Key, who toured Australia 13 years ago, stroked 87 against this much-vaunted attack. Perhaps Key’s most memorable innings on that unsuccessful Ashes tour of 2002-03 was a plucky 47, England’s top score in their first innings at the Waca in Perth. The pitch here in Canterbury has very little in common with that strip of turf in Western Australia. Then Brett Lee bowled fast and the ball flew; here Mitchell Johnson bowled fast and the ball flopped. Key, summoning up the knowledge and skill gleaned from 17 years as a professional, dealt with the problem without too many alarms.

This was something of a surprise since Key has been struggling this summer. He is the club captain but his early-season form has been so dire that he dropped himself and took to the second team, handing over the captaincy to Sam Northeast. This match is part of his rehabilitation on the sort of pitch which has not been sighted by Kent batsmen in their Championship campaign.

To a grateful public and administration, Key averted humiliation after Australia had declared on 507 for eight from almost 125 overs during which it is hard to recall a solitary bouncer being bowled. Kent really have been accommodating hosts.

In the morning Steve Smith completed a century before retiring himself out, after which the Australian middle order flickered rather than caught fire.

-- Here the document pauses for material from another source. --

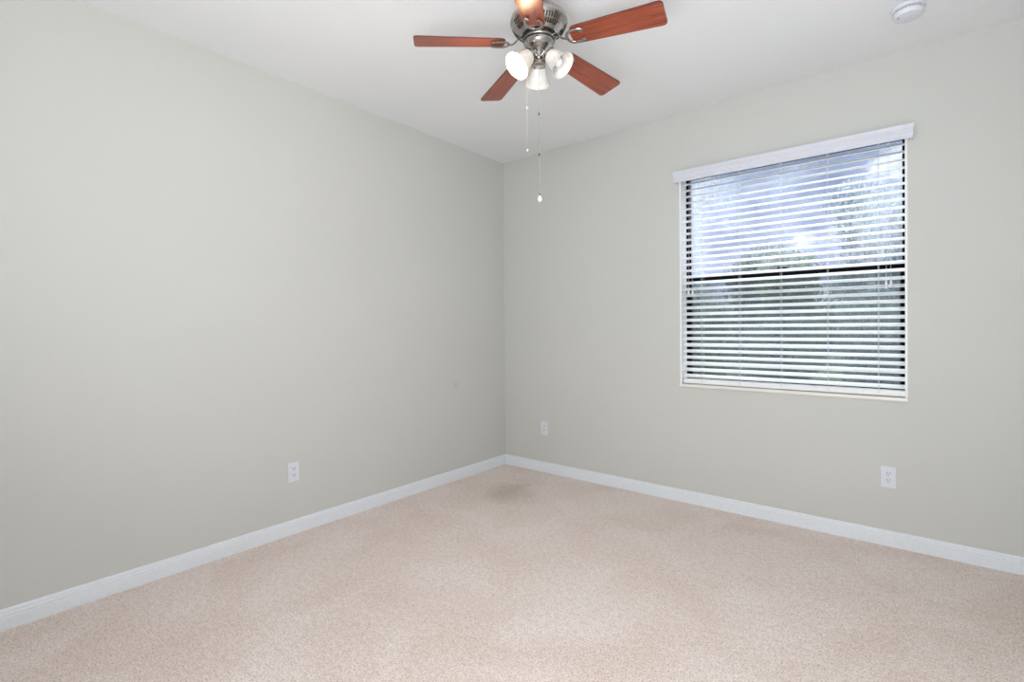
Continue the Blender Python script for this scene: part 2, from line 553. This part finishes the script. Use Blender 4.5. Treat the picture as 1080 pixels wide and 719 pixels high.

Matthew Hunn finished with a five-wicket haul, something to be very proud of given the nature of the opposition and the pitch.

Then it became more interesting. In raced Mitchell Johnson and from the last ball of his first over Daniel Bell-Drummond, stranded in front of his stumps, was lbw. The Kent hierarchy shuffled nervously. But Key held firm with a little help from Joe Denly and Northeast to enhance the prospect of four days’ cricket.

Reassuringly Key was able to pick up the pace of Johnson, the fastest bowler on view. Ryan Harris troubled him occasionally.

On 21 he edged what seemed to be a regulation catch but neither Brad Haddin nor Shane Watson at first slip moved a muscle as the ball sped for four, the only one of the 15 boundaries Key hit to come from the edge of his bat. In the end he could not resist the wrist-spin of Fawad Ahmed. Having taken him for three fours in an over he heaved and was caught at midwicket.

None of his colleagues was as convincing against an attack spearheaded by Johnson. Denly batted pleasingly, as he usually does, until a wanton pull against Peter Siddle was edged to the keeper. Northeast, who has just signed a long-term contract with the club and who is the solitary Kent batsman in form this summer, delivered a brief cameo before being undone by Johnson’s extra pace. Meanwhile Ben Harmison, in his first outing of the summer, was bowled off the inside edge.

There remains much debate over how the Australians are going to juggle their pace attack. It may become a positive process of elimination based on the premise that “it’s impossible to leave him out”. On the evidence of Friday’s play it is not possible to omit Johnson, which has been mooted in some quarters (though probably not by the Kent batsmen). In the end it may boil down to a choice between Harris, who was unlucky here, and Josh Hazlewood, with Siddle almost certainly on the sidelines, now that KP, whom he dismissed 10 times – more than any other bowler in Test cricket – is no longer in the picture.